Retype the listing that follows, word for word.

** start of Data excerpt **

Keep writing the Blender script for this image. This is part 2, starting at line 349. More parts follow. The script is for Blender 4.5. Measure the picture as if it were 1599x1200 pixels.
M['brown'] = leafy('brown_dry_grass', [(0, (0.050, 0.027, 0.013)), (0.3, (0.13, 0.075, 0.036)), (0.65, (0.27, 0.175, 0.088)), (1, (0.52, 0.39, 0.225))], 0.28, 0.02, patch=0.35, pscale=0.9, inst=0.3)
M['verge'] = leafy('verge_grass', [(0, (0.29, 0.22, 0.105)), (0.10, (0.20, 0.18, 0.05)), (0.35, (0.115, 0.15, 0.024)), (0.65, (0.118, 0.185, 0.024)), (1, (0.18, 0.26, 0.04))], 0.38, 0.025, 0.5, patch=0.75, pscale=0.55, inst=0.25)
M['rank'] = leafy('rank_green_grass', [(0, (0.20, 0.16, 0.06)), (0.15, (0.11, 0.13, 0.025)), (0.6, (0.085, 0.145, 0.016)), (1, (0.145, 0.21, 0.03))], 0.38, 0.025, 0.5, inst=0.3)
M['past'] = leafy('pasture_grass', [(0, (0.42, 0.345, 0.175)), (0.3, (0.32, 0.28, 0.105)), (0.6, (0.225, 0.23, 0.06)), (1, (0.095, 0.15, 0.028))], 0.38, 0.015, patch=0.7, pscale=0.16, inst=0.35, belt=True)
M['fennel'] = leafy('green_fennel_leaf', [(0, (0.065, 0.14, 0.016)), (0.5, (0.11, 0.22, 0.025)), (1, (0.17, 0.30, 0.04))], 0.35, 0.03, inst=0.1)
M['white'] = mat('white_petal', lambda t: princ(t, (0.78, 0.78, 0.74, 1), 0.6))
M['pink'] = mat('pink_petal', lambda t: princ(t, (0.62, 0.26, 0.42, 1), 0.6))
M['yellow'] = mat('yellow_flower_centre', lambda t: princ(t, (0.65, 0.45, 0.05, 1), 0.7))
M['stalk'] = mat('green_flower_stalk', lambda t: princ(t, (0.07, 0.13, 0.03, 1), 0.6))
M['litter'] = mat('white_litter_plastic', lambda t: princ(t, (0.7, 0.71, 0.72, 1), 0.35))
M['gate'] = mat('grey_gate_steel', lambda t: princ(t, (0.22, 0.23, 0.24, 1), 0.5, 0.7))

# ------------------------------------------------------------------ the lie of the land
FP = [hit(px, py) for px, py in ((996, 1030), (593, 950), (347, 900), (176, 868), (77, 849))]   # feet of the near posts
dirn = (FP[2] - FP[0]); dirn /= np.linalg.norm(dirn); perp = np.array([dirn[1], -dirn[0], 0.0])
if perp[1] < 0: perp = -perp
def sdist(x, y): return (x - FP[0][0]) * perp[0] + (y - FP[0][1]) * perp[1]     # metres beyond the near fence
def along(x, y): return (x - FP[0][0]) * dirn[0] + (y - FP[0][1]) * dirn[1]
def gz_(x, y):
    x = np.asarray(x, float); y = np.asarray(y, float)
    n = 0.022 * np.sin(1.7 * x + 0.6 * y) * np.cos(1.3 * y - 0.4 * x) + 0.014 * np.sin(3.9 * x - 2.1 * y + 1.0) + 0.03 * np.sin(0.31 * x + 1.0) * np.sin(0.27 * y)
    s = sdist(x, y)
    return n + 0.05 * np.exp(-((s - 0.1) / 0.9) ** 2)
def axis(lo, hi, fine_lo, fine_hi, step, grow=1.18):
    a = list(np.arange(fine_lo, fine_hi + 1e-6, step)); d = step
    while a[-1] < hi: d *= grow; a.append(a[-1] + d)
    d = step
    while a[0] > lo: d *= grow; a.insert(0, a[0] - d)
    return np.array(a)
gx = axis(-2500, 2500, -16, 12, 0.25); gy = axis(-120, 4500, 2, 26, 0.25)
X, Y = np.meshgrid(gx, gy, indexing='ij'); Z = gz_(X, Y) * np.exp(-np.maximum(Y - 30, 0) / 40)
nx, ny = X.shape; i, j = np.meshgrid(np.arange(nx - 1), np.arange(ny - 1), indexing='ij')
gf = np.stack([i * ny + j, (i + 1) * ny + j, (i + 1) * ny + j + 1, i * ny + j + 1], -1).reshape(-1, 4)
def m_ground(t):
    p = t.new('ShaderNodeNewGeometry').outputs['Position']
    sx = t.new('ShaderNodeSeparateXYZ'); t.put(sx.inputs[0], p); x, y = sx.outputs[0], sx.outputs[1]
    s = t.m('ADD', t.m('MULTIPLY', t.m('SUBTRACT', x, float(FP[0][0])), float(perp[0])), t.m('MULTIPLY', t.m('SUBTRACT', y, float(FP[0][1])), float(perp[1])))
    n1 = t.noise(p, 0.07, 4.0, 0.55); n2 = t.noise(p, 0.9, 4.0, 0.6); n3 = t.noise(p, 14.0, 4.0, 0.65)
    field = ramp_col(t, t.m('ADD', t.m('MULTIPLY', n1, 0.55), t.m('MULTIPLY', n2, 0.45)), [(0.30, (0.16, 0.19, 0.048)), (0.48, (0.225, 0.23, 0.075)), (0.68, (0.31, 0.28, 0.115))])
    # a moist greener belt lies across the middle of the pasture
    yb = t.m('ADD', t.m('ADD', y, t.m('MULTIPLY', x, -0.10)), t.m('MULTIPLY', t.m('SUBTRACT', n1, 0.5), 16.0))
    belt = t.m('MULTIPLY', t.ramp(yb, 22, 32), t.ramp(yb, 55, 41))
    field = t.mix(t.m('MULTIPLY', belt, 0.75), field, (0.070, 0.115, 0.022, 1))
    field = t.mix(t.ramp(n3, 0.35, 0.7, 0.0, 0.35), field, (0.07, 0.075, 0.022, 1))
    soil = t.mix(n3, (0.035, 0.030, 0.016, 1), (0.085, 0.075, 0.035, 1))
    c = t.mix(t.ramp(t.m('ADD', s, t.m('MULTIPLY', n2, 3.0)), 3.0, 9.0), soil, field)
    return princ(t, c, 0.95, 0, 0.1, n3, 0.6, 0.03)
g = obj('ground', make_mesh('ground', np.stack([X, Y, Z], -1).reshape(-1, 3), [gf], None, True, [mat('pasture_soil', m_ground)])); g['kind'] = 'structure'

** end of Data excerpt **

- Task response
Keep writing the Blender script for this image. This is part 2, starting at line 349. More parts follow. The script is for Blender 4.5. Measure the picture as if it were 1599x1200 pixels.
M['brown'] = leafy('brown_dry_grass', [(0, (0.050, 0.027, 0.013)), (0.3, (0.13, 0.075, 0.036)), (0.65, (0.27, 0.175, 0.088)), (1, (0.52, 0.39, 0.225))], 0.28, 0.02, patch=0.35, pscale=0.9, inst=0.3)
M['verge'] = leafy('verge_grass', [(0, (0.29, 0.22, 0.105)), (0.10, (0.20, 0.18, 0.05)), (0.35, (0.115, 0.15, 0.024)), (0.65, (0.118, 0.185, 0.024)), (1, (0.18, 0.26, 0.04))], 0.38, 0.025, 0.5, patch=0.75, pscale=0.55, inst=0.25)
M['rank'] = leafy('rank_green_grass', [(0, (0.20, 0.16, 0.06)), (0.15, (0.11, 0.13, 0.025)), (0.6, (0.085, 0.145, 0.016)), (1, (0.145, 0.21, 0.03))], 0.38, 0.025, 0.5, inst=0.3)
M['past'] = leafy('pasture_grass', [(0, (0.42, 0.345, 0.175)), (0.3, (0.32, 0.28, 0.105)), (0.6, (0.225, 0.23, 0.06)), (1, (0.095, 0.15, 0.028))], 0.38, 0.015, patch=0.7, pscale=0.16, inst=0.35, belt=True)
M['fennel'] = leafy('green_fennel_leaf', [(0, (0.065, 0.14, 0.016)), (0.5, (0.11, 0.22, 0.025)), (1, (0.17, 0.30, 0.04))], 0.35, 0.03, inst=0.1)
M['white'] = mat('white_petal', lambda t: princ(t, (0.78, 0.78, 0.74, 1), 0.6))
M['pink'] = mat('pink_petal', lambda t: princ(t, (0.62, 0.26, 0.42, 1), 0.6))
M['yellow'] = mat('yellow_flower_centre', lambda t: princ(t, (0.65, 0.45, 0.05, 1), 0.7))
M['stalk'] = mat('green_flower_stalk', lambda t: princ(t, (0.07, 0.13, 0.03, 1), 0.6))
M['litter'] = mat('white_litter_plastic', lambda t: princ(t, (0.7, 0.71, 0.72, 1), 0.35))
M['gate'] = mat('grey_gate_steel', lambda t: princ(t, (0.22, 0.23, 0.24, 1), 0.5, 0.7))

# ------------------------------------------------------------------ the lie of the land
FP = [hit(px, py) for px, py in ((996, 1030), (593, 950), (347, 900), (176, 868), (77, 849))]   # feet of the near posts
dirn = (FP[2] - FP[0]); dirn /= np.linalg.norm(dirn); perp = np.array([dirn[1], -dirn[0], 0.0])
if perp[1] < 0: perp = -perp
def sdist(x, y): return (x - FP[0][0]) * perp[0] + (y - FP[0][1]) * perp[1]     # metres beyond the near fence
def along(x, y): return (x - FP[0][0]) * dirn[0] + (y - FP[0][1]) * dirn[1]
def gz_(x, y):
    x = np.asarray(x, float); y = np.asarray(y, float)
    n = 0.022 * np.sin(1.7 * x + 0.6 * y) * np.cos(1.3 * y - 0.4 * x) + 0.014 * np.sin(3.9 * x - 2.1 * y + 1.0) + 0.03 * np.sin(0.31 * x + 1.0) * np.sin(0.27 * y)
    s = sdist(x, y)
    return n + 0.05 * np.exp(-((s - 0.1) / 0.9) ** 2)
def axis(lo, hi, fine_lo, fine_hi, step, grow=1.18):
    a = list(np.arange(fine_lo, fine_hi + 1e-6, step)); d = step
    while a[-1] < hi: d *= grow; a.append(a[-1] + d)
    d = step
    while a[0] > lo: d *= grow; a.insert(0, a[0] - d)
    return np.array(a)
gx = axis(-2500, 2500, -16, 12, 0.25); gy = axis(-120, 4500, 2, 26, 0.25)
X, Y = np.meshgrid(gx, gy, indexing='ij'); Z = gz_(X, Y) * np.exp(-np.maximum(Y - 30, 0) / 40)
nx, ny = X.shape; i, j = np.meshgrid(np.arange(nx - 1), np.arange(ny - 1), indexing='ij')
gf = np.stack([i * ny + j, (i + 1) * ny + j, (i + 1) * ny + j + 1, i * ny + j + 1], -1).reshape(-1, 4)
def m_ground(t):
    p = t.new('ShaderNodeNewGeometry').outputs['Position']
    sx = t.new('ShaderNodeSeparateXYZ'); t.put(sx.inputs[0], p); x, y = sx.outputs[0], sx.outputs[1]
    s = t.m('ADD', t.m('MULTIPLY', t.m('SUBTRACT', x, float(FP[0][0])), float(perp[0])), t.m('MULTIPLY', t.m('SUBTRACT', y, float(FP[0][1])), float(perp[1])))
    n1 = t.noise(p, 0.07, 4.0, 0.55); n2 = t.noise(p, 0.9, 4.0, 0.6); n3 = t.noise(p, 14.0, 4.0, 0.65)
    field = ramp_col(t, t.m('ADD', t.m('MULTIPLY', n1, 0.55), t.m('MULTIPLY', n2, 0.45)), [(0.30, (0.16, 0.19, 0.048)), (0.48, (0.225, 0.23, 0.075)), (0.68, (0.31, 0.28, 0.115))])
    # a moist greener belt lies across the middle of the pasture
    yb = t.m('ADD', t.m('ADD', y, t.m('MULTIPLY', x, -0.10)), t.m('MULTIPLY', t.m('SUBTRACT', n1, 0.5), 16.0))
    belt = t.m('MULTIPLY', t.ramp(yb, 22, 32), t.ramp(yb, 55, 41))
    field = t.mix(t.m('MULTIPLY', belt, 0.75), field, (0.070, 0.115, 0.022, 1))
    field = t.mix(t.ramp(n3, 0.35, 0.7, 0.0, 0.35), field, (0.07, 0.075, 0.022, 1))
    soil = t.mix(n3, (0.035, 0.030, 0.016, 1), (0.085, 0.075, 0.035, 1))
    c = t.mix(t.ramp(t.m('ADD', s, t.m('MULTIPLY', n2, 3.0)), 3.0, 9.0), soil, field)
    return princ(t, c, 0.95, 0, 0.1, n3, 0.6, 0.03)
g = obj('ground', make_mesh('ground', np.stack([X, Y, Z], -1).reshape(-1, 3), [gf], None, True, [mat('pasture_soil', m_ground)])); g['kind'] = 'structure'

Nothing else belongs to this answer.